Na política europeia está em plena laboração um paradoxo deveras interessante. De um lado, a perda de centralidade do Estado e a sua incapacidade para reconfigurar a sociedade. Por outro lado, a radicalização populista da política doméstica recupera o Estado central como se estivéssemos “órfãos de Estado”. A história, a geografia e os territórios estão, pois, de regresso. A política europeia não gosta da geopolítica, mas é o que aí vem. É neste contexto que devem ser apreciadas as propostas de Emmanuel Macron.

Em primeiro lugar, e dada a geopolítica futura, é quase certo que os impulsos mais fortes para a reforma da União Europeia virão do exterior. Os exemplos abundam: a Rússia e a Ucrânia, o Médio Oriente, a Turquia, o Norte de Africa, mas, também, o Brexit e a Trumpolitics, para citar apenas os principais.

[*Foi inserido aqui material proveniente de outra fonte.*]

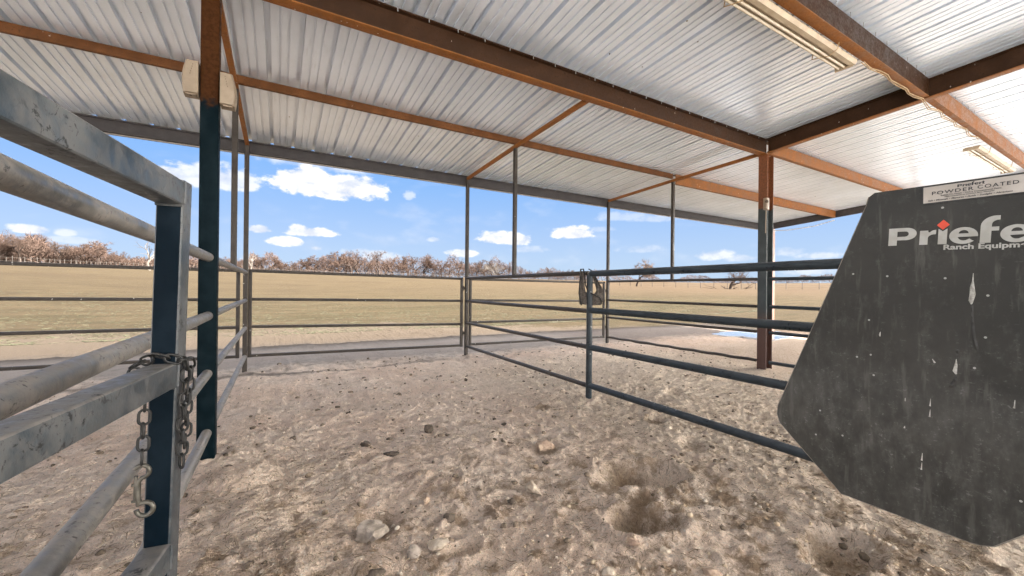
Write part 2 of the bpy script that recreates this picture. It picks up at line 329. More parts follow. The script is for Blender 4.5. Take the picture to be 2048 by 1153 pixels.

Este impulso exterior implica que haja um movimento de reforma fundamental em direcção à política externa, de segurança e defesa (PESD) em todas as suas dimensões, onde se incluem os refugiados, mas, também, a politica energética.

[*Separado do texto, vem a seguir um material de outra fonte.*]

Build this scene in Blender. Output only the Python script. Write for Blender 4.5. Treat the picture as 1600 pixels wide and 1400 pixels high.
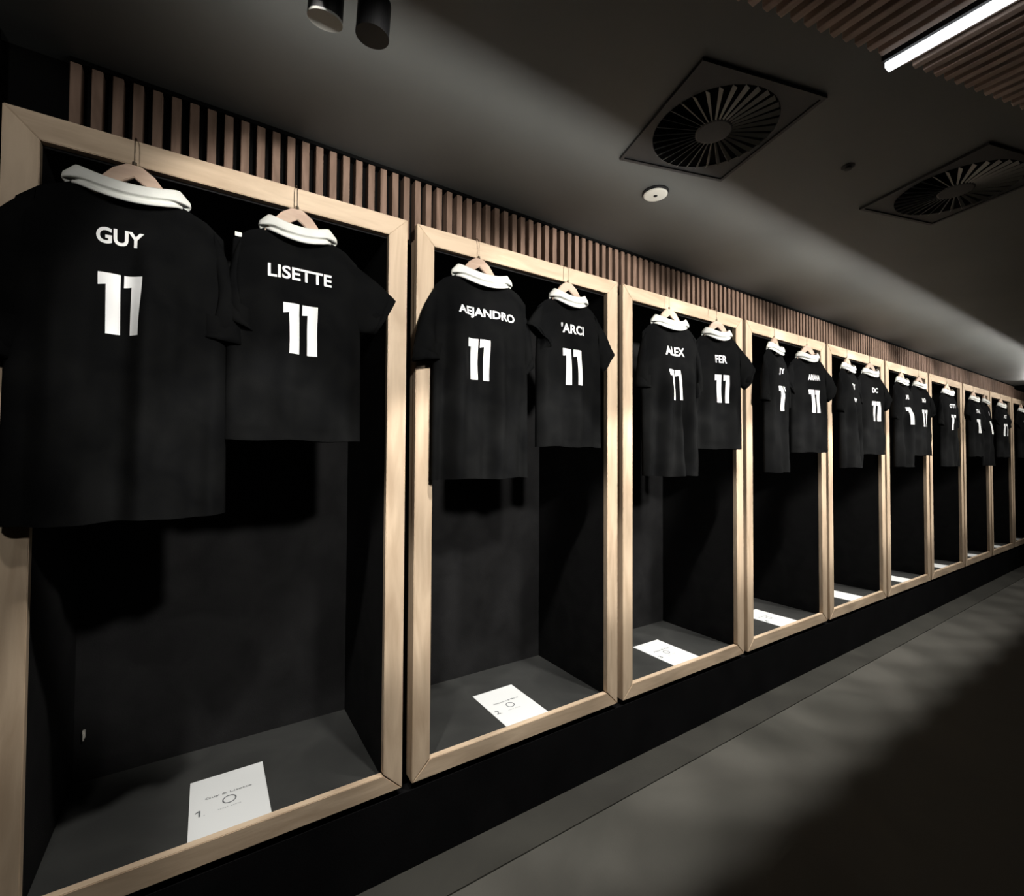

Em segundo lugar, esta dimensão externa muito alargada tem fortes implicações na política interna europeia e em particular na reconfiguração da UEM. As regras orçamentais do semestre europeu (SE), do pacto de estabilidade e crescimento (PEC) e do tratado orçamental (TO) podem ser objecto de uma revisão de conjunto e ser acompanhadas pelo alargamento dos recursos próprios (uma eventual tributação europeia), a mutualização parcial das dívidas soberanas, a criação de um fundo monetário europeu (FME) e uma revisão global dos instrumentos financeiros europeus de apoio ao   investimento. É aqui que se inscrevem as propostas do Presidente Francês de um orçamento para a zona euro, preparado e validado por uma assembleia parlamentar da zona euro e conduzido por um ministro das finanças europeu. Estão em causa dois objectivos maiores: atribuir legitimidade política democrática a uma assembleia parlamentar da zona euro e dar um passo na direcção de uma verdadeira política orçamental que esteja em condições de interagir mais intensivamente com a política monetária do BCE e, nessa medida, possuir uma política económica da zona euro muito mais efectiva.

No mesmo sentido, a criação de uma procuradoria europeia em especial para a criminalidade financeira é um bom sinal, conjuntamente com legislação europeia em matéria de offshores, de combate à evasão e fraude fiscais e mais e melhor harmonização fiscal. Trata-se de travar os efeitos externos negativos da “extra-territorialidade europeia”, um sinal irrecusável de legitimidade democrática que o cidadão europeu saberá reconhecer.

Uma referência breve a dois riscos políticos de fracturação que valerá a pena acautelar. O primeiro risco político é a propósito do Brexit e tem a ver com o que poderíamos designar “a teoria do precedente”, isto é, a escolha deliberada de uma linha dura de negociação apenas com o intuito de impedir ou condicionar novos pedidos de saída; se tal acontecer será sempre um mau princípio de negociação. O segundo risco político tem a ver com a teoria da “Europa a várias velocidades ou círculos concêntricos”, por exemplo, a Europa do mercado único versus a Europa da moeda única. A percepção imediata, sobretudo para os países do leste europeu e em especial o grupo de Visegrado, é a de “uma teoria dos clubes” ressentida por eles como discriminatória. Por isso, seria preferível uma via de “integração diferenciada e inclusiva” de acordo com o ritmo e a vontade própria de cada Estado-membro.

As revisões possíveis dos tratados europeus

A conjuntura política europeia não é favorável a grandes revisões dos tratados, isto é, a convenções e conferências intergovernamentais.  Não é esta, porém, a proposta do Presidente Francês, as suas convenções nacionais são simples fóruns de debate. O modus operandis de qualquer revisão dos tratados deverá levar em linha de conta um conjunto de procedimentos previstos nos tratados, pois são eles que determinam a natureza do policy-process: uma revisão ordinária (artº 48º, nº2 do TUE), uma revisão simplificada (artº 48, nº6 do TUE), as cooperações reforçadas (artº 20 e artºs 42 a 46 do TUE e artºs 326 a 334 do TFUE); de resto, há sempre a possibilidade de obter acordos intergovernamentais realizados “fora dos tratados”, uma prática que tem sido usada com alguma frequência em momentos anteriores. Há, portanto, muitas vias possíveis. O problema é, mesmo, de natureza política, isto é, de composição de um interesse suficientemente maioritário para sustentar um passo desta envergadura sem que, para tanto, seja necessário eclodir um incidente grave que o justifique.

Nota Final

Entre uma “grande revisão, uma refundação”, sob o impulso do BREXIT ou da PESC, e uma “revisão minimalista” vergada ao peso das profundas divergências políticas entre Estados-membros, é sempre possível uma abordagem pragmática de revisão, isto é, uma revisão simplificada nos termos do artº48, nº6 do TUE e isto sem prejuízo de uma negociação ulterior em outras áreas onde a cooperação reforçada também se justifique e onde os exemplos de “excepcionalidade” já existem.